Since he's been working with rotational grazing for so long, he says his
only big problem is deciding "where I want paddock fences; I'm
especially thankful for temporary fences." He has 23 paddocks, which
range in size from 2 to 40 acres depending on where they are, type of
grass etc. He added, "I'm still working on my system, through constant
trial and error. I get amused at so-called specialists that say 'put
your fence here, here and here!'"

Regarding his livestock operation, Chuck said, "We run about 80 Brangus
cows and Salers bulls. Our goal is to get 150 to 200 head built up. It's
hard to save heifers. I need a retiring rancher who is looking for an
honest guy to take over his herd and pay interest on the value of the herd."

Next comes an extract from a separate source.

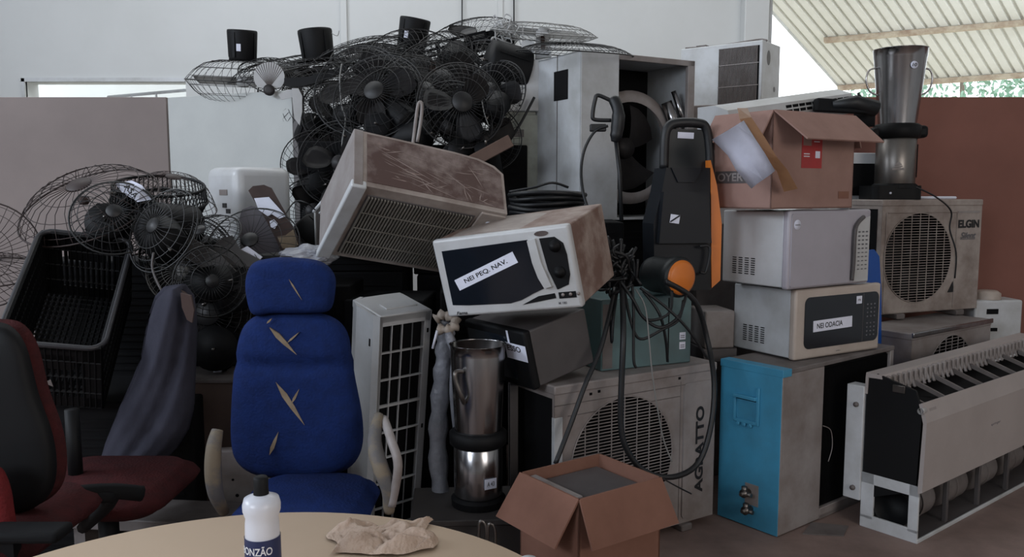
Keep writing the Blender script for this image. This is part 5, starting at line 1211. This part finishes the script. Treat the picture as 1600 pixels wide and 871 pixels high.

Marketing his cattle is usually by selling during the fall at a local
stocker "special" auction.

He said, "The reputation of my cattle doing good has brought me top
money each year." He added, "I'm considering by-passing the auction and
going directly to my neighbors or running my calves on wheat pasture
myself."

Chuck spoke at a recent Oklahoma Cattlemen's Association meeting on the
topic, "How Grass Grows." He said "Grass management is and should be a
concern of everything who grazes livestock. Everyone should have a basic
concept of how grass grows. A grazier should specifically identify those
grazing plants on which he depends financially. Then learn when and how
much leaf area can be removed for each grazing species, how often it can
be grazed and at the same time still maintain a stable root system."

Chuck commented, "People are overlooking native legumes like roundhead
lespedeza, sleder lespedeza, American licorice, lead plant, sensitive
catclaw briar and compass plant. Meadows are being sprayed to get rid of
these 'weeds,' actually native forbs and legumes which serve as natural
fertilizers."

In his talk he included the following: "What Factor Feeds the world?
Provides us with clean air?

Efficiently operates without people or computers? Does not pollute with
smog or noise? Uses a no-cost energy source? Provides us with cereals
and juicy steaks? Answer: The Grass Plant."